Teatro Delusio

★★
theatre review (edinburgh) | Read in About 2 minutes
Published 13 Aug 2016

Behind the scenes in an opera house, more than 20 characters filter through the wire-laden, ladder-scattered stage, masked heads looming large. It is hard to believe these are all performed by only three actors, but the trio in Teatro Delusio have mastered the art of quick change. Stage managers, actors and conductors come and go in a jumbled fashion that never forms a story or builds tension. The clarity of each characterisation in this masked mime is exquisite but the plot is entirely incoherent and inconsequential.

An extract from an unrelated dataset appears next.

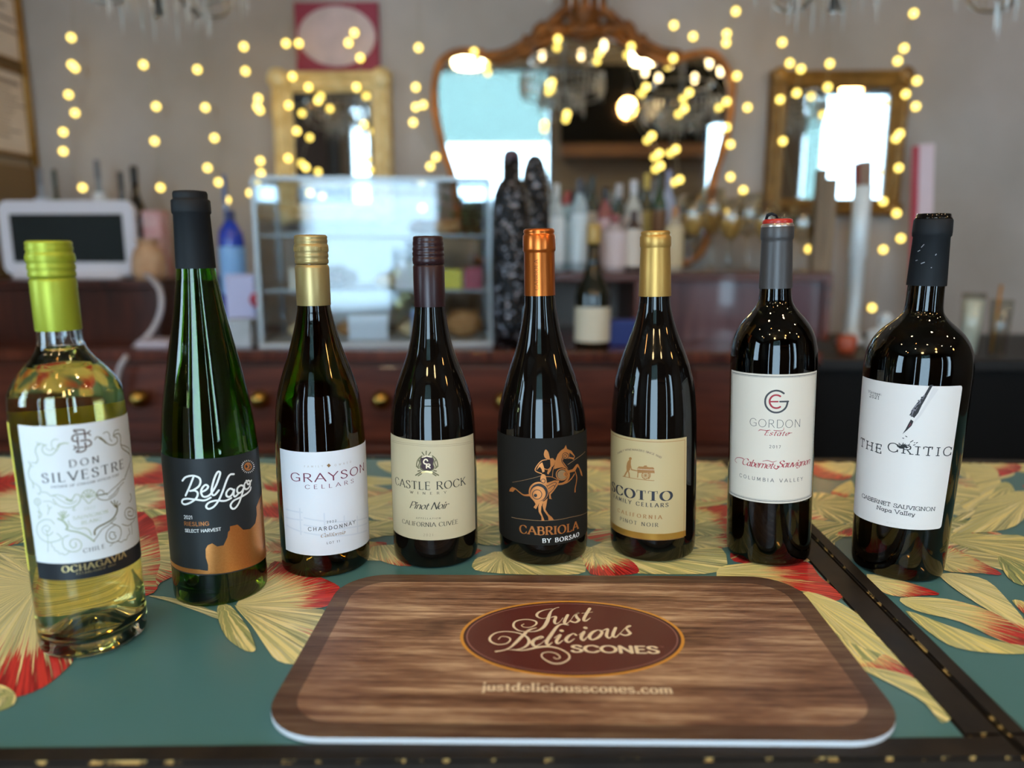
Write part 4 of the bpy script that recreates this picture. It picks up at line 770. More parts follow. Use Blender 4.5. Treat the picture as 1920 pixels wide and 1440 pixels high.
LEAVES = [
((-712,987),(-703,896),[(-780,985),(-727,986),(-687,961),(-651,905),(-656,875),(-686,860)],0.5,0.1,0.6),
((-568,810),(-661,833),[(-692,860),(-645,872),(-589,849),(-556,792),(-580,780),(-631,778)],0.7,0.1,0.5),
((-519,743),(-556,692),[(-618,762),(-569,769),(-526,753),(-503,713),(-513,684),(-551,674)],0.2,0.8,0.2),
((-456,651),(-511,641),[(-542,670),(-496,678),(-464,663),(-440,624),(-450,612),(-506,622)],0,0.5,0.4),
((-561,939),(-480,918),[(-590,972),(-546,965),(-527,972),(-495,949),(-465,888),(-478,877),(-517,886)],1.0,0.1,0.2),
((-489,813),(-435,840),[(-527,872),(-493,876),(-452,863),(-422,815),(-415,788),(-447,790),(-479,795)],0.3,0.5,0.6),
((-440,719),(-390,757),[(-454,745),(-426,751),(-404,772),(-384,747),(-379,726),(-398,704),(-425,701)],1.0,0.2,0.3),
((-423,696),(-360,702),[(-429,700),(-399,706),(-376,724),(-361,707),(-355,684),(-382,674)],0.1,0.9,0.3),
((-403,661),(-327,591),[(-417,673),(-384,679),(-352,684),(-322,627),(-327,601),(-324,584),(-337,597),(-371,622)],0.6,0.3,0.5),
((-364,929),(-308,900),[(-384,970),(-345,954),(-318,930),(-303,871),(-324,857)],0.2,0.8,0.3),
((-334,843),(-278,795),[(-342,856),(-309,850),(-279,819),(-272,766),(-298,771)],1.0,0.2,0.3),
((-288,719),(-251,725),[(-305,760),(-279,763),(-255,750),(-237,683),(-259,674)],0.1,0.4,0.6),
((-260,648),(-229,658),[(-269,669),(-241,672),(-226,658),(-227,641),(-244,633)],0.6,0.2,0.5),
((-191,783),(-148,792),[(-199,804),(-182,807),(-166,820),(-148,813),(-140,765),(-172,761)],0.1,0.3,0.5),
((-182,732),(-136,742),[(-187,754),(-165,757),(-137,762),(-130,721),(-151,715),(-173,706)],0.1,0.6,0.4),
((-173,692),(-146,690),[(-175,703),(-161,699),(-146,697),(-146,682),(-159,679)],1.0,0.1,0.2),
((-169,671),(-131,667),[(-171,678),(-154,678),(-128,680),(-119,659),(-139,654),(-160,656)],0.1,0.4,0.6),
((-163,723),(-48,670),[(-158,687),(-137,692),(-112,696),(-80,692),(-49,680),(-81,644),(-95,647),(-123,642),(-152,662)],0.9,0.4,0.4),
((-82,936),(-44,995),[(-91,1005),(-77,1016),(-55,1011),(-44,985),(-42,919),(-72,909)],0.7,0.3,0.3),
((-78,883),(-39,884),[(-82,904),(-58,909),(-38,910),(-34,830),(-66,829)],0.1,0.5,0.3),
((-69,780),(-33,798),[(-75,825),(-52,826),(-32,819),(-29,750),(-57,743)],0.1,0.4,0.5),
((-64,720),(-24,712),[(-64,740),(-42,747),(-25,738),(-21,702),(-44,693),(-58,706)],0.1,0.7,0.3),
((67,978),(122,1021),[(68,1014),(89,1037),(111,1032),(123,1005),(115,965),(76,969)],1.0,0.1,0.3),
((63,913),(111,914),[(65,964),(91,969),(117,960),(110,881),(81,864),(60,871)],0.1,0.3,0.2),
((58,833),(100,819),[(58,859),(81,860),(107,872),(101,809),(64,798)],0.1,0.6,0.4),
((54,768),(95,775),[(54,791),(75,794),(101,802),(95,754),(60,741)],0,0.3,0.3),
((51,701),(52,642),[(46,685),(51,701),(57,691),(78,710),(89,697),(77,652),(57,642),(49,649)],0.9,0.3,0.4),
((-30,668),(43,640),[(-45,668),(-30,678),(11,657),(43,670),(49,649),(42,629),(-14,627),(-52,635),(-54,658)],0,0.5,0.4),
((208,944),(256,974),[(218,993),(241,999),(263,984),(246,918),(208,913)],0.1,0.3,0.4),
((194,875),(234,868),[(200,904),(227,909),(245,901),(228,838),(192,836)],0.1,0.3,0.6),
((174,781),(217,802),[(179,804),(198,812),(224,819),(214,782),(182,765)],1.0,0.1,0.2),
((166,750),(205,751),[(170,762),(191,766),(213,776),(202,733),(169,726)],0.3,0.5,0.4),
((158,712),(197,719),[(161,721),(181,724),(201,730),(192,695),(158,694)],0.5,0.3,0.4),
((58,688),(155,641),[(54,686),(84,684),(111,667),(155,688),(186,692),(173,639),(115,631),(88,634),(51,642)],0,0.6,0.3),
((59,683),(97,648),[(53,675),(72,671),(91,664),(98,641),(90,630),(53,629)],0.8,0.3,0.3),
((-435,602),(-528,651),[(-553,670),(-498,652),(-440,610),(-430,585),(-518,624)],0,0.2,0.5),
((-432,595),(-344,430),[(-518,624),(-478,617),(-435,591),(-396,544),(-362,503),(-330,480),(-325,461),(-327,442),(-337,431),(-351,435),(-379,444)],0.85,0.15,0.5),
((-341,436),(-353,418),[(-382,447),(-356,444),(-339,433),(-334,419),(-355,412)],0,0.8,0.3),
((-436,595),(-327,596),[(-460,635),(-489,728),(-435,778),(-358,662),(-336,610),(-323,582),(-351,559),(-414,579)],0.35,0.3,0.4),
((-325,576),(-250,542),[(-325,576),(-299,571),(-255,549),(-249,538),(-271,550),(-302,566)],0,0.5,0.8),
((-247,562),(-163,592),[(-242,618),(-242,649),(-212,630),(-180,609),(-165,592),(-167,563),(-187,556),(-209,560),(-244,562)],0.9,0.15,0.45),
((-247,562),(-166,514),[(-244,562),(-209,560),(-188,557),(-164,551),(-165,510),(-192,527),(-220,546)],0.1,0.3,0.5),
((-247,563),(-164,477),[(-245,561),(-220,546),(-192,527),(-165,509),(-164,477),(-181,479),(-198,500),(-219,529)],0,0.4,0.3),
((-258,563),(-202,490),[(-258,558),(-248,560),(-221,526),(-207,503),(-202,492),(-208,491),(-227,506),(-243,528)],0,0.8,0.3),
((143,637),(258,631),[(173,647),(200,657),(227,662),(258,662),(258,631),(262,590),(241,583),(232,599),(214,620),(191,624),(166,619)],0.8,0.1,0.2),
((230,599),(264,467),[(231,597),(251,587),(262,561),(264,526),(264,492),(264,471),(248,491),(235,509),(230,531)],0,0.2,0.1),
((236,571),(255,492),[(231,532),(238,515),(255,496),(240,484),(228,488),(229,509)],0,0.9,0.2),
((232,522),(264,470),[(230,504),(241,489),(256,500),(263,471),(245,477),(230,482)],1.2,0.1,0.1),
((230,485),(261,421),[(230,482),(249,479),(263,468),(264,447),(265,430),(254,421),(254,442),(245,459)],0,0.5,0.2),
((432,974),(390,1005),[(404,1052),(455,1035),(417,939),(387,919),(366,947)],0.6,0.2,0.2),
((396,888),(353,853),[(362,870),(405,917),(386,866),(356,841)],1.2,0.1,0.1),
((325,828),(345,772),[(336,865),(372,844),(342,765),(318,788)],0,0.8,0.4),
((306,715),(331,739),[(311,730),(336,751),(327,727)],1.2,0.1,0.1),
((640,950),(621,1070),[(604,1063),(636,1040),(617,964),(564,871),(524,830),(490,807),(498,841),(535,862),(568,943)],0,0.2,0.2),
((616,1012),(662,976),[(639,1046),(663,986),(605,939),(617,964)],1.2,0.1,0.2),
((596,902),(452,768),[(588,911),(597,902),(565,851),(496,797),(456,772),(474,796),(514,823)],0,0.8,0.2),
((582,851),(433,739),[(528,842),(601,881),(548,798),(495,750),(436,741),(472,775)],0,0.4,0.2),
((421,724),(474,676),[(430,739),(472,736),(504,729),(461,663),(442,685),(421,712)],0,0.5,0.1),
((385,673),(423,638),[(406,703),(416,691),(422,665),(424,639),(406,641),(375,649)],0.9,0.1,0.2),
((448,685),(430,609),[(445,680),(459,660),(432,618),(425,631)],0,1.0,0),
((368,641),(378,529),[(368,637),(385,640),(403,626),(397,585),(388,550),(378,534),(374,556),(367,591),(365,620)],0.3,0.2,0.3),
((408,600),(397,561),[(401,588),(410,584),(396,561)],1.2,0.1,0.1),
((294,627),(346,596),[(302,636),(328,623),(347,599),(332,595),(311,592),(299,603)],1.0,0.1,0.3),
((305,587),(370,513),[(310,590),(348,589),(372,567),(377,532),(367,516),(352,521),(337,550),(311,568)],0.85,0.2,0.2),
((305,581),(359,503),[(303,567),(324,544),(345,523),(365,513),(355,503),(319,507),(306,523)],0,0.4,0.1),
]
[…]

This non-verbal play aches for more music as the moments of physicality aren’t close enough to slapstick or dance for them to be entertaining enough alone. The enormous stage is flooded with wasted potential. The vast open wings and multitude of trip hazards are gagging to be played with, fallen over and used for laughs, but are left largely untouched. Company Familie Flöz suggest they will give us a raging comedy, but provide us with little more than a few gentle titters.

A few minutes of beautiful puppetry begin the production, playing with the form and sprouting what could be the start of some truly unique material. This is then thrown aside in favour of masked mime. The company are evidently talented puppeteers and it is such a shame the form is not used enough.

Teatro Delusio is dull, lacking laughs and sorely missing more of the puppetry that briefly flits in and out of the play. Set backstage at a theatre, I’d much rather be on the other side of the curtain.